Grady's New South program, as the New Georgia Encyclopedia puts it, called for "Northern investment, Southern industrial growth, diversified farming, and white supremacy." The claims he made in New York about the condition of Southern Black people are patronizing, with just a little fog over the facts: he assured his New York audience that "No section shows a more prosperous laboring population than the Negroes of the South, none in fuller sympathy with the employing and land-owning class. He shares our school fund, has the fullest protection of our laws and the friendship of our people.
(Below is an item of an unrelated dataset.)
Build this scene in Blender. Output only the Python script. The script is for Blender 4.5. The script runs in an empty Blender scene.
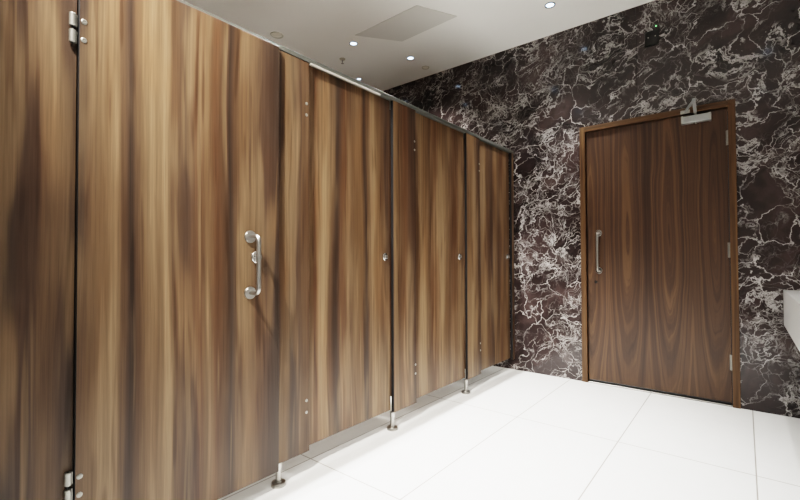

Self-interest, as well as honor, demand that he should have this."

Grady made the 1889 trip up north (which tried his poor health and led to his death) in order to campaign against a Republican bill that would have permitted the federal government to intervene in Southern elections to ensure the voting rights of Black people.

The first extended treatment of the New South idea to appear in the Arkansas Gazette is a reprint of an editorial from the Memphis Appeal, published May 11, 1877. "In all the Southern states," says the Appeal, "the press and the people are united and enthusiastic on the subject of manufacturing establishments."

The Appeal notes that William Read Miller (governor of Arkansas from 1877 to 1881) had addressed a letter to "A citizen of Maine" in which "he shows that his State has everything that is necessary to make a prosperous people."

In weeks to come, we'll look at outside investment in manufacturing and extractive industry (timber, minerals, petroleum) in Arkansas, at resistance to the New South (John Gould Fletcher, one of the Agrarians, is one of ours), and at that push for modernity called Urban Renewal that gutted the core of our capital city.

Another correction to last week's column: A reader of this paper who lives in Michigan pointed out that it entered the Union in 1837, not 1836. And because I have many dear neighbors who read this column, I would like to note that my notion of despair-inducing glass towers does not include the brick-and-glass buildings that went up in the River Market in the 2000s. Those are full of people--residents, waiters, bartenders, shopkeepers--who make this place a place, not a pass-through.

Finally, in celebration of the opening of the Arkansas Museum of Fine Arts, I have a recommendation for visitors: Explore not only MacArthur Park, but the surrounding neighborhoods. On foot. Or stroller or wheelchair.

Some friends mentioned Sunday that on opening night, they walked north from AMFA to their office building in the River Market, and loved walking slowly down old streets they usually only travel by car.

Heading south from AMFA, the pedestrian bridge and the Commerce Street bridge are safe places to cross I-630 on foot and get a bite to eat in the South on Main neighborhood. You will see some beautiful old houses and interesting new ones, and will most likely encounter some characters. You will discover that the cultural homogenization that Portis lamented has not entirely come about. It will make this place feel like a place.